You'd be surprised who the love of your life turns out to be . . . after all, adventure fell in love with lost. ~ Erin Van Buren
If this is not you, then stop reading (really . . . I know some of you and you're fabulous . . . carry on). For the rest of you, let's play. It's called The What Have I Lost Game . . .
First I do a brutal assessment . . .
I lost my keys when I was already late. I lost my courage and then I lost a friend when I found it again. I lost my child in a department store for five minutes and then forever when I lost my temper. I lost my phone in a toilet and my way in the darkness for a season. I lost my composure in a crowded room and my mind in the middle of July. I lost my own dare and my dignity and another damn job. I lost my innocence early and before I could recover it, I lost my youth. I lost years trying. I lost a dream or two . . . I lost opportunities to be who I might have been because I listened to lies . . . because I stayed to long and hoped too hard. I lost my will at the bottom of a pretty glass and my strength in the eighth mile. I am lost in a lifetime of failure and regret . . . and a million missed chances to make it right. I lost my voice when a scream might have saved me. I lost and I lost and I lost.
When I'm all done . . . When I've almost hung myself on the honesty (because it's my gift to myself) . . . I think about what I have left . . . I break it down.
I have today and the things the world can never take back . . . things I couldn't give away if I tried. Some things are impossible to lose.
I have lifted up a child in the darkness of a night . . . And many in the darkness of a world . . . I have led in love and have been loyal to the end. I have refused to look away from pain simply because it's uncomfortable. I have gone the extra mile when I was already tired.
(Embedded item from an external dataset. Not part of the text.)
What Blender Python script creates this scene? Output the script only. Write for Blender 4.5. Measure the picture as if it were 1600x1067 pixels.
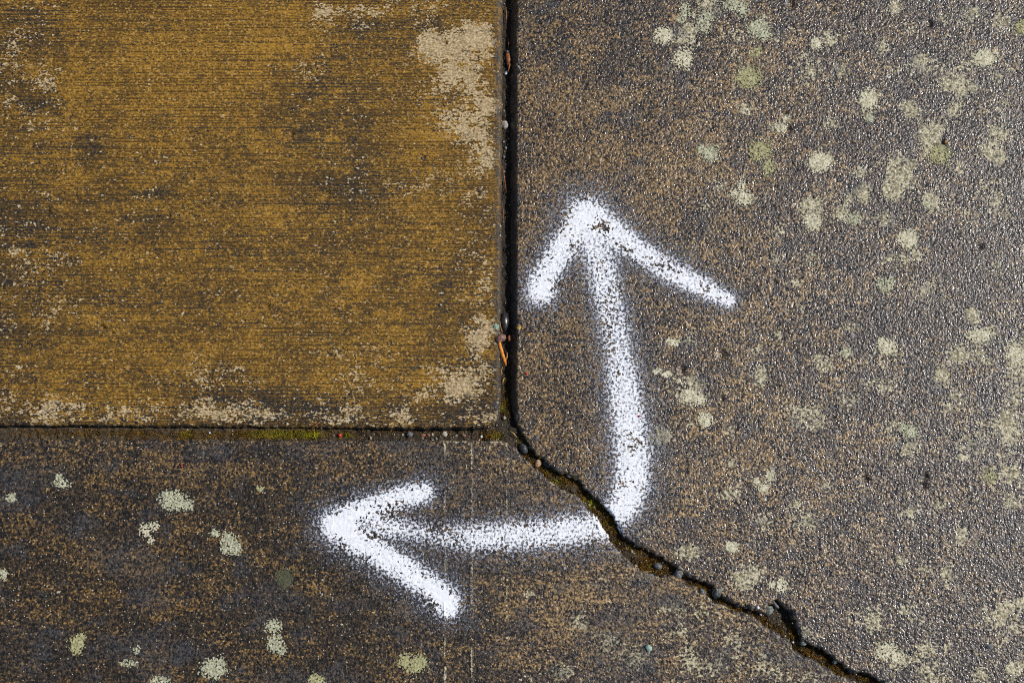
import bpy, math, random
import numpy as np
from mathutils import Vector

for o in list(bpy.data.objects):
    bpy.data.objects.remove(o)
S = bpy.context.scene
C = S.collection
R = math.radians

# ------------------------------------------------------------------ camera
DIST, TILT = 1.5, R(11.0)          # distance to the ground along the axis, tilt away from straight down
F = DIST / 0.0007                  # focal length in photograph pixels: 0.7 mm of ground per pixel at the centre
cam_d = bpy.data.cameras.new('camera')
cam_d.sensor_width = 36.0
cam_d.lens = 36.0 * F / 1600.0
cam_d.clip_start, cam_d.clip_end = 0.05, 200.0
cam = bpy.data.objects.new('camera', cam_d)
C.objects.link(cam)
CY, CZ = -DIST * math.sin(TILT), DIST * math.cos(TILT)
cam.location = (0, CY, CZ)
cam.rotation_euler = (TILT, 0, 0)
S.camera = cam

# ------------------------------------------------------------------ sky, sun, exposure
SUN_EL, SUN_AZ = 42.0, 16.0        # azimuth counted from +X (right) towards +Y (away)
world = bpy.data.worlds.new('World')
S.world = world
world.use_nodes = True
wn = world.node_tree
sky = wn.nodes.new('ShaderNodeTexSky')
sky.sky_type = 'NISHITA'
sky.sun_disc = False
sky.sun_elevation = R(SUN_EL)
sky.sun_rotation = R(90.0 - SUN_AZ)
bg = wn.nodes['Background']
bg.inputs['Strength'].default_value = 0.07
wn.links.new(sky.outputs[0], bg.inputs['Color'])
sun_d = bpy.data.lights.new('sun', 'SUN')
sun_d.energy = 4.2
sun_d.angle = R(0.53)
sun_d.color = (1.0, 0.955, 0.89)
sun = bpy.data.objects.new('sun', sun_d)
C.objects.link(sun)
sdir = Vector((math.cos(R(SUN_EL)) * math.cos(R(SUN_AZ)), math.cos(R(SUN_EL)) * math.sin(R(SUN_AZ)), math.sin(R(SUN_EL))))
sun.rotation_euler = sdir.to_track_quat('Z', 'Y').to_euler()
sun.location = sdir * 5
S.view_settings.view_transform = 'Standard'
S.view_settings.look = 'None'
S.view_settings.exposure = 0.3
S.view_settings.gamma = 1.0
S.view_settings.use_curve_mapping = False
S.render.engine = 'CYCLES'
S.cycles.use_denoising = False
S.cycles.filter_width = 1.05
S.cycles.max_bounces = 6
S.cycles.sample_clamp_indirect = 4.0

# ------------------------------------------------------------------ photograph pixel <-> ground
ct, st = math.cos(TILT), math.sin(TILT)
def to_px(X, Y):
    ry = Y - CY
    dep = ry * st + CZ * ct
    return 800.0 + F * X / dep, 533.5 - F * (ry * ct - CZ * st) / dep
def to_w(u, v):
    a, b = (u - 800.0) / F, (533.5 - v) / F
    dz = b * st - ct
    k = -CZ / dz
    return a * k, CY + k * (b * ct + st)
PX = 0.0007

# ------------------------------------------------------------------ noise
_ang = np.linspace(0, 2 * np.pi, 256, endpoint=False)
_GX, _GY = np.cos(_ang), np.sin(_ang)
def _hash(ix, iy, seed):
    h = (ix.astype(np.int64) * 374761393 + iy.astype(np.int64) * 668265263 + seed * 1442695041) & 0xFFFFFFFF
    h = ((h ^ (h >> 13)) * 1274126177) & 0xFFFFFFFF
    h = ((h ^ (h >> 16)) * 2246822519) & 0xFFFFFFFF
    return h ^ (h >> 15)
def hash01(ix, iy, seed):
    return (_hash(ix, iy, seed) & 0xFFFFFF) / float(0x1000000)
def perlin(x, y, seed):
    ix, iy = np.floor(x), np.floor(y)
    fx, fy = x - ix, y - iy
    ix, iy = ix.astype(np.int64), iy.astype(np.int64)
    wx, wy = fx * fx * fx * (fx * (fx * 6 - 15) + 10), fy * fy * fy * (fy * (fy * 6 - 15) + 10)
    def g(i, j):
        k = _hash(ix + i, iy + j, seed) & 255
        return _GX[k] * (fx - i) + _GY[k] * (fy - j)
    a = g(0, 0); a = a + wx * (g(1, 0) - a)
    b = g(0, 1); b = b + wx * (g(1, 1) - b)
    return (a + wy * (b - a)) * 1.5
def fbm(x, y, seed, n=4, gain=0.5):
    s, amp, t = 0.0, 1.0, 0.0
    for k in range(n):
        s = s + amp * perlin(x * 2 ** k + 17.3 * k, y * 2 ** k - 9.1 * k, seed + k)
        t += amp
        amp *= gain
    return s / t
def grains(x, y, seed):
    """rounded sand grains: 0 in the joints .. 1 on a grain"""
    ix, iy = np.floor(x).astype(np.int64), np.floor(y).astype(np.int64)
    best = np.full(x.shape, 9.0)
    hv = np.zeros(x.shape)
    for i in (-1, 0, 1):
        for j in (-1, 0, 1):
            h = _hash(ix + i, iy + j, seed)
            px = ix + i + 0.15 + 0.7 * (h & 1023) / 1023.0
            py = iy + j + 0.15 + 0.7 * ((h >> 10) & 1023) / 1023.0
            d = (x - px) ** 2 + (y - py) ** 2
            m = d < best
            best = np.where(m, d, best)
            hv = np.where(m, 0.45 + 0.55 * ((h >> 20) & 255) / 255.0, hv)
    return hv * np.clip(1.0 - best * 1.25, 0, 1)
def sm(x, a, b):
    t = np.clip((x - a) / (b - a), 0, 1)
    return t * t * (3 - 2 * t)

# ------------------------------------------------------------------ distances in pixel space
def seg_d2(u, v, a, b):
    ex, ey = b[0] - a[0], b[1] - a[1]
    L = ex * ex + ey * ey + 1e-9
    t = np.clip(((u - a[0]) * ex + (v - a[1]) * ey) / L, 0, 1)
    return (u - a[0] - t * ex) ** 2 + (v - a[1] - t * ey) ** 2, t
def poly_sdf(u, v, P):
    d = np.full(u.shape, 1e18)
    inside = np.zeros(u.shape, bool)
    for k in range(len(P)):
        a, b = P[k], P[(k + 1) % len(P)]
        d = np.minimum(d, seg_d2(u, v, a, b)[0])
        if a[1] != b[1]:
            c = ((a[1] > v) != (b[1] > v)) & (u < (b[0] - a[0]) * (v - a[1]) / (b[1] - a[1]) + a[0])
            inside ^= c
    d = np.sqrt(d)
    return np.where(inside, d, -d)
def blobs(u, v, L):
    s = 0.0
    for (x, y, rx, ry, k) in L:
        s = s + k * np.exp(-(((u - x) / rx) ** 2 + ((v - y) / ry) ** 2) * 0.9)
    return s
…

I have loved til it hurts . . . and loved the unlovable because true love isn't always easy love. I have done the hard things . . . taken the road less traveled. I have found my gift and used my words for good. I have prayed for the patience and compassion that don't come easy for me and I can own the wisdom of a very old woman that has followed me from a child on my better days. I can lift my chin and I can lift my hands with the promise that joy will roll me over when I least expect it.
I win the game. I get up. I am found. Every. Single. Time.